1) ccminer is hopelessly non-compliant. The core code is GPLv2. It links to some dependencies which are mostly LGPLv2 system libraries. A few of the algo kernels are licensed MIT, BSD or Apache. So far, so good. Now there are a couple dozen kernels with no stated license whatsoever. The sources being public does NOT make them open. They default copyright to the original author. Using them in any way, without written permission from the original author, leaves you open to legal action. ccminer linking to them breaks GPL-compliance and distributing its binaries is illegal.
2) Just because someone uses GPL'd code in some private project does not give you any legal recourse towards them. You have to legally obtain a binary release first. It is perfectly fine to use GPL code in something you never release to the public. It is perfectly legal to sell a binary release privately, so long as you give the customer some means to obtain the code for that release. The sources need not be posted publicly by the original author. They can be sent to the customer via email, on a USB stick, CD or even printed on 100,000 pages and mailed, etc. Additionally, purchasing a binary only gives your rights the the sources used to build THAT release binary. The author does not have to give you SCM history and you are not entitled to future release sources without legally obtaining said future release in binary form.
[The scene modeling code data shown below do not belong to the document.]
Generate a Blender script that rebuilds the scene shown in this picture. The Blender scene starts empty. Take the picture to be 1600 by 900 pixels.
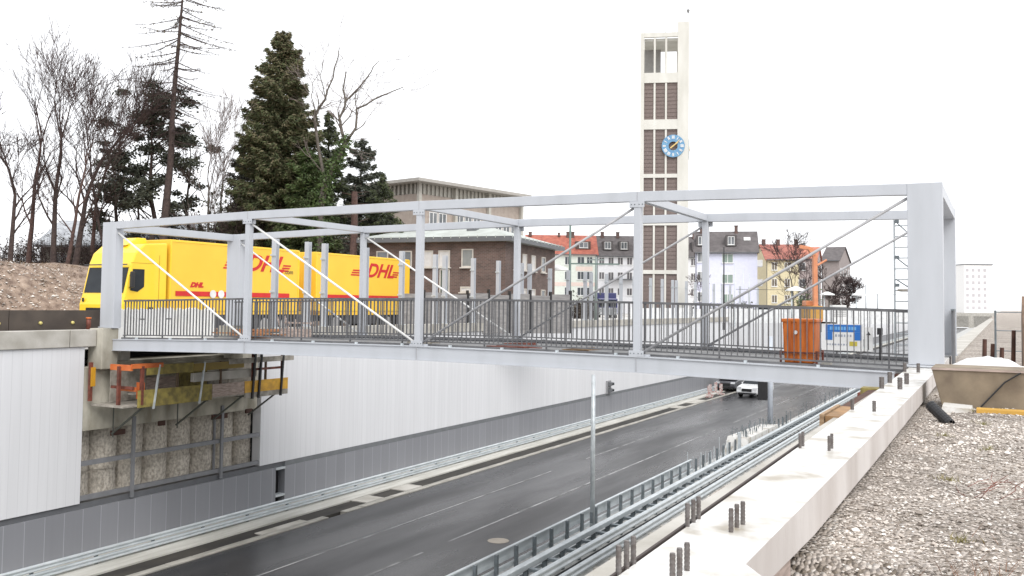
import bpy, math, random
from mathutils import Vector, Matrix, noise
random.seed(7)
R = math.radians
sc = bpy.context.scene
COL = sc.collection

# ------------------------------------------------------------------ camera
M_ = [(0.880245, 0.474362, 0.012218), (-0.010943, 0.046033, -0.99888), (-0.474393, 0.879126, 0.045711)]
CP = Vector((24.38, -18.82, 0.0)); F_ = 1419.02; CY = 410.85
cam = bpy.data.cameras.new('camera'); camo = bpy.data.objects.new('camera', cam); COL.objects.link(camo)
right, down, fwd = (Vector(r) for r in M_)
camo.matrix_world = Matrix(((right.x, -down.x, -fwd.x, CP.x), (right.y, -down.y, -fwd.y, CP.y), (right.z, -down.z, -fwd.z, CP.z), (0, 0, 0, 1)))
cam.sensor_width = 36; cam.lens = F_ / 1600 * 36; cam.shift_y = -(450 - CY) / 1600
cam.clip_start = .1; cam.clip_end = 6000
sc.camera = camo
def at(px, py, D):                       # survey helper: a point of the place seen at (px, py) at depth D metres
    return CP + (right * ((px - 800) / F_) + down * ((py - CY) / F_) + fwd) * D
def gat(px, D, z):                       # ground point under column px at depth D
    p = at(px, 478, D); return Vector((p.x, p.y, z))
CA = math.atan2(right.y, right.x)

# ------------------------------------------------------------------ materials
MATS = {}
def mat(name, c, rough=.6, metal=0, c2=None, scale=3, stretch=(1, 1, 1), bump=0, bscale=None, spec=.5, detail=5, lo=.35, hi=.65, coat=0):
    if name in MATS: return MATS[name]
    m = bpy.data.materials.new(name); m.use_nodes = True; nt = m.node_tree; N = nt.nodes; L = nt.links
    b = N['Principled BSDF']; b.inputs['Roughness'].default_value = rough; b.inputs['Metallic'].default_value = metal
    b.inputs['Specular IOR Level'].default_value = spec; b.inputs['Coat Weight'].default_value = coat
    c = tuple(c) + (1,)
    if c2 is None: c2 = tuple(x * .86 for x in c[:3])
    c2 = tuple(c2) + (1,)
    tc = N.new('ShaderNodeTexCoord'); mp = N.new('ShaderNodeMapping'); mp.inputs['Scale'].default_value = stretch
    L.new(tc.outputs['Object'], mp.inputs['Vector'])
    n = N.new('ShaderNodeTexNoise'); n.inputs['Scale'].default_value = scale; n.inputs['Detail'].default_value = detail
    L.new(mp.outputs[0], n.inputs['Vector'])
    cr = N.new('ShaderNodeValToRGB'); cr.color_ramp.elements[0].position = lo; cr.color_ramp.elements[1].position = hi
    cr.color_ramp.elements[0].color = c2; cr.color_ramp.elements[1].color = c
    L.new(n.outputs['Fac'], cr.inputs['Fac']); L.new(cr.outputs['Color'], b.inputs['Base Color'])
    if bump:
        n2 = N.new('ShaderNodeTexNoise'); n2.inputs['Scale'].default_value = bscale or scale * 6; n2.inputs['Detail'].default_value = 4
        L.new(mp.outputs[0], n2.inputs['Vector'])
        bp = N.new('ShaderNodeBump'); bp.inputs['Strength'].default_value = bump; bp.inputs['Distance'].default_value = .02
        L.new(n2.outputs['Fac'], bp.inputs['Height']); L.new(bp.outputs[0], b.inputs['Normal'])
    MATS[name] = m; return m
def panel_mat(name, c, axis='Y', pitch=.3, joint=.045, rough=.4, jmul=.72, var=.05, metal=0, streak=.08):
    """metal cladding: joints every `pitch`, each cassette a little different, faint vertical streaks"""
    m = bpy.data.materials.new(name); m.use_nodes = True; nt = m.node_tree; N = nt.nodes; L = nt.links
    b = N['Principled BSDF']; b.inputs['Roughness'].default_value = rough; b.inputs['Metallic'].default_value = metal
    tc = N.new('ShaderNodeTexCoord'); sp = N.new('ShaderNodeSeparateXYZ'); L.new(tc.outputs['Object'], sp.inputs[0])
    dv = N.new('ShaderNodeMath'); dv.operation = 'DIVIDE'; dv.inputs[1].default_value = pitch; L.new(sp.outputs[axis], dv.inputs[0])
    fr = N.new('ShaderNodeMath'); fr.operation = 'FRACT'; L.new(dv.outputs[0], fr.inputs[0])
    lt = N.new('ShaderNodeMath'); lt.operation = 'LESS_THAN'; lt.inputs[1].default_value = joint; L.new(fr.outputs[0], lt.inputs[0])
    fl = N.new('ShaderNodeMath'); fl.operation = 'FLOOR'; L.new(dv.outputs[0], fl.inputs[0])
    wn = N.new('ShaderNodeTexWhiteNoise'); wn.noise_dimensions = '1D'; L.new(fl.outputs[0], wn.inputs['W'])
    mp = N.new('ShaderNodeMapping'); mp.inputs['Scale'].default_value = (6, 6, .25); L.new(tc.outputs['Object'], mp.inputs[0])
    n = N.new('ShaderNodeTexNoise'); n.inputs['Scale'].default_value = 1.3; n.inputs['Detail'].default_value = 4; L.new(mp.outputs[0], n.inputs[0])
    a = N.new('ShaderNodeMath'); a.operation = 'MULTIPLY_ADD'; a.inputs[1].default_value = var; a.inputs[2].default_value = 1 - var * .5 - streak * .5
    L.new(wn.outputs['Value'], a.inputs[0])
    a2 = N.new('ShaderNodeMath'); a2.operation = 'MULTIPLY_ADD'; a2.inputs[1].default_value = streak; L.new(n.outputs['Fac'], a2.inputs[0]); L.new(a.outputs[0], a2.inputs[2])
    j = N.new('ShaderNodeMath'); j.operation = 'MULTIPLY_ADD'; j.inputs[1].default_value = -(1 - jmul); j.inputs[2].default_value = 1; L.new(lt.outputs[0], j.inputs[0])
    k = N.new('ShaderNodeMath'); k.operation = 'MULTIPLY'; L.new(a2.outputs[0], k.inputs[0]); L.new(j.outputs[0], k.inputs[1])
    vm = N.new('ShaderNodeVectorMath'); vm.operation = 'SCALE'; vm.inputs[0].default_value = c; L.new(k.outputs[0], vm.inputs['Scale'])
    L.new(vm.outputs[0], b.inputs['Base Color'])
    MATS[name] = m; return m
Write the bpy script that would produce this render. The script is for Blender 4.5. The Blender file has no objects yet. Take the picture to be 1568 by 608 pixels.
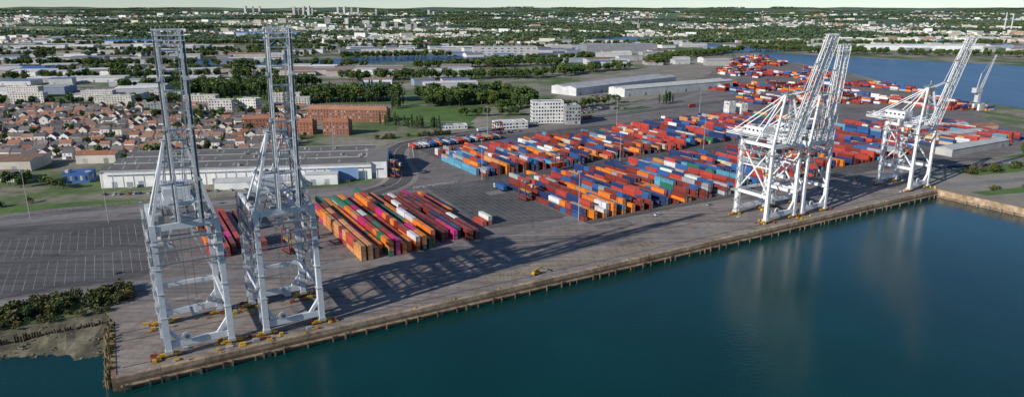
import bpy, math, random
import numpy as np
from mathutils import Vector, noise
R=random.Random(7)
scene=bpy.context.scene
scene.view_settings.view_transform='Standard'
try: scene.view_settings.look='None'
except Exception: pass
scene.view_settings.exposure=0
COL=scene.collection
# ------------------------------------------------------------------ materials
def nt(name):
    m=bpy.data.materials.new(name);m.use_nodes=True
    t=m.node_tree;b=t.nodes['Principled BSDF']
    return m,t,b
def N(t,k,**kw):
    n=t.nodes.new(k)
    for a,v in kw.items(): setattr(n,a,v)
    return n
def noi(t,vec,scale,detail=4,rough=.55,sc=None):
    n=N(t,'ShaderNodeTexNoise');n.inputs['Scale'].default_value=scale
    n.inputs['Detail'].default_value=detail;n.inputs['Roughness'].default_value=rough
    if sc:
        mp=N(t,'ShaderNodeMapping');mp.inputs['Scale'].default_value=sc[0];mp.inputs['Rotation'].default_value=(0,0,sc[1])
        t.links.new(vec,mp.inputs['Vector']);vec=mp.outputs[0]
    t.links.new(vec,n.inputs['Vector']);return n.outputs['Fac']
def ramp(t,fac,stops,interp='LINEAR'):
    r=N(t,'ShaderNodeValToRGB');r.color_ramp.interpolation=interp
    e=r.color_ramp.elements
    while len(e)<len(stops): e.new(.5)
    for i,(p,c) in enumerate(stops):
        e[i].position=p;e[i].color=(c[0],c[1],c[2],1)
    t.links.new(fac,r.inputs[0]);return r.outputs[0]
def mixc(t,mode,fac,a,b):
    m=N(t,'ShaderNodeMix',data_type='RGBA',blend_type=mode)
    for s,i in ((fac,0),(a,6),(b,7)):
        if isinstance(s,(int,float)): m.inputs[i].default_value=s
        elif isinstance(s,tuple): m.inputs[i].default_value=(s[0],s[1],s[2],1)
        else: t.links.new(s,m.inputs[i])
    return m.outputs[2]
def pos(t): return N(t,'ShaderNodeNewGeometry').outputs['Position']
def paintmat(name,rough=.5,dirt=.35,scale=.6,metal=0):
    m,t,b=nt(name);a=N(t,'ShaderNodeAttribute');a.attribute_name='Col'
    P=pos(t)
    f=noi(t,P,scale,6,.65);d=ramp(t,f,[(.3,(1-dirt,)*3),(.62,(1,1,1))])
    c=mixc(t,'MULTIPLY',1,a.outputs['Color'],d)
    f2=noi(t,P,.06,3);c=mixc(t,'MULTIPLY',1,c,ramp(t,f2,[(.3,(.88,.88,.9)),(.7,(1.05,1.04,1.0))]))
    t.links.new(c,b.inputs['Base Color']);b.inputs['Roughness'].default_value=rough;b.inputs['Metallic'].default_value=metal
    return m
M_paint=paintmat('painted_surface')
M_cont=paintmat('container_steel',.5,.4,.9)
M_crane=paintmat('crane_paint',.4,.2,.5)
M_town=paintmat('town_masonry',.8,.22,.1)
def leafmat():
    m,t,b=nt('foliage');a=N(t,'ShaderNodeAttribute');a.attribute_name='Col'
    oi=N(t,'ShaderNodeObjectInfo')
    c=mixc(t,'MULTIPLY',1,a.outputs['Color'],ramp(t,oi.outputs['Random'],[(0,(.6,.72,.6)),(.5,(1,1,1)),(1,(1.5,1.2,.75))]))
    t.links.new(c,b.inputs['Base Color']);b.inputs['Roughness'].default_value=.8
    return m
M_leaf=leafmat()
m,t,b=nt('window_glass');b.inputs['Base Color'].default_value=(.03,.04,.05,1);b.inputs['Roughness'].default_value=.12
M_glass=m
PR=-math.radians(30.2)
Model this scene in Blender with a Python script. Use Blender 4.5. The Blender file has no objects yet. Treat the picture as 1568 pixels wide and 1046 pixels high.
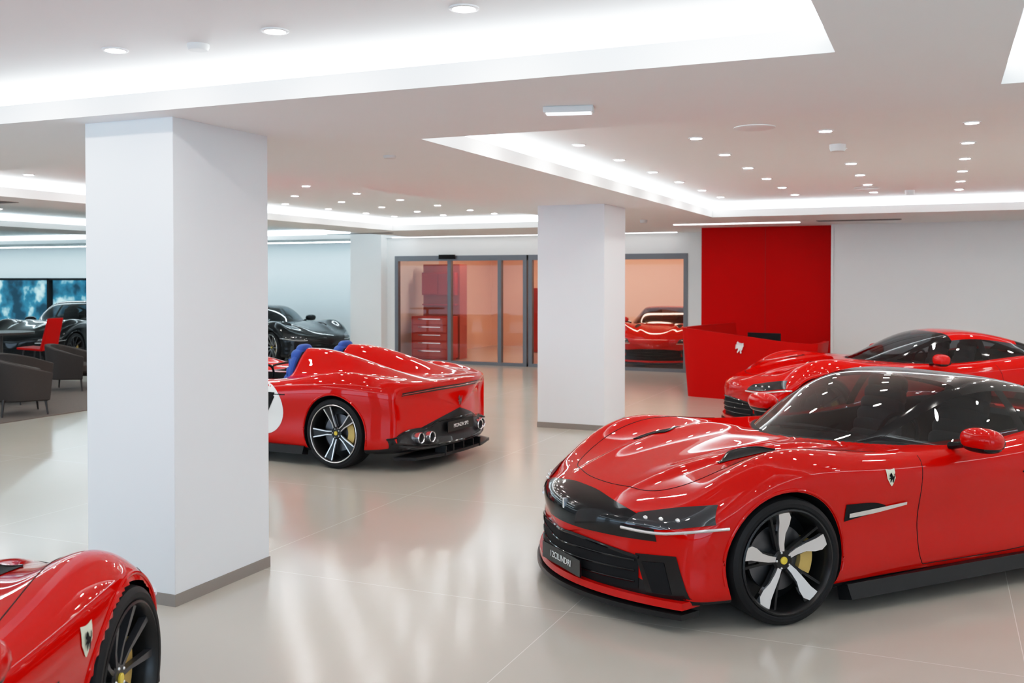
import bpy, bmesh, math
import numpy as np
from mathutils import Vector, Matrix
from mathutils.bvhtree import BVHTree

scene = bpy.context.scene
try:
    vs = scene.view_settings
    vs.view_transform = 'Standard'
    vs.look = 'None'
    vs.use_curve_mapping = True
    cm = vs.curve_mapping
    cm.white_level = (2.2, 2.2, 2.2)
    c = cm.curves[3]
    c.points[0].location = (0, 0); c.points[1].location = (1, 1)
    for x, y in ((.05, .095), (.10, .205), (.205, .43), (.41, .74), (.68, .93)): c.points.new(x, y)
    cm.update()
except Exception as e:
    print('view', e)

# ------------------------------------------------------------------ materials
def M(name, col, rough=.5, metal=0., coat=0., emis=None, es=0., spec=.5, nscale=0, namp=0, coatr=.03, cior=1.5):
    m = bpy.data.materials.new(name); m.use_nodes = True
    nt = m.node_tree; b = nt.nodes['Principled BSDF']
    c = (*col, 1)
    b.inputs['Base Color'].default_value = c
    b.inputs['Roughness'].default_value = rough
    b.inputs['Metallic'].default_value = metal
    b.inputs['Specular IOR Level'].default_value = spec
    b.inputs['Coat Weight'].default_value = coat
    b.inputs['Coat Roughness'].default_value = coatr
    b.inputs['Coat IOR'].default_value = cior
    if emis:
        b.inputs['Emission Color'].default_value = (*emis, 1)
        b.inputs['Emission Strength'].default_value = es
    if nscale:
        tc = nt.nodes.new('ShaderNodeTexCoord'); n = nt.nodes.new('ShaderNodeTexNoise')
        n.inputs['Scale'].default_value = nscale; n.inputs['Detail'].default_value = 4
        mx = nt.nodes.new('ShaderNodeMix'); mx.data_type = 'RGBA'
        mx.inputs['A'].default_value = tuple(v*(1-namp) for v in col)+(1,)
        mx.inputs['B'].default_value = tuple(min(1, v*(1+namp)) for v in col)+(1,)
        nt.links.new(tc.outputs['Object'], n.inputs['Vector'])
        nt.links.new(n.outputs['Fac'], mx.inputs['Factor'])
        nt.links.new(mx.outputs['Result'], b.inputs['Base Color'])
    return m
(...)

3) As a continuation to #2; Anyone who legally obtains the source code to a GPL compliant project has the right to do what they want with it within the GPL licensing framework. This includes modification and redistribution, including to the public.
So as djm34 has been saying, adding a mining fee to ccminer is a lost cause. Even if distributed privately, it only takes one person to exercise their GPL rights to obtain the code. That person doesn't need to even know anything about code to publish it. Next some will remove the mining fee and use it privately. Eventually someone will remove the fee and release fee-less versions of the code.
Taking the opposite side of this argument is untenable. You think people will morally sit back and pay that fee if they don't have to? Bet your ass they won't. I'd be the first one in line to obtain the sources and strip the fee for my own use.
The only solution is a completely new, closed source, fee-based miner with completely new kernels written in isolation from the specs. The resulting binaries would further need to be copy protected to dissuade reverse-engineering and binary patching. How many people do you think would trust that?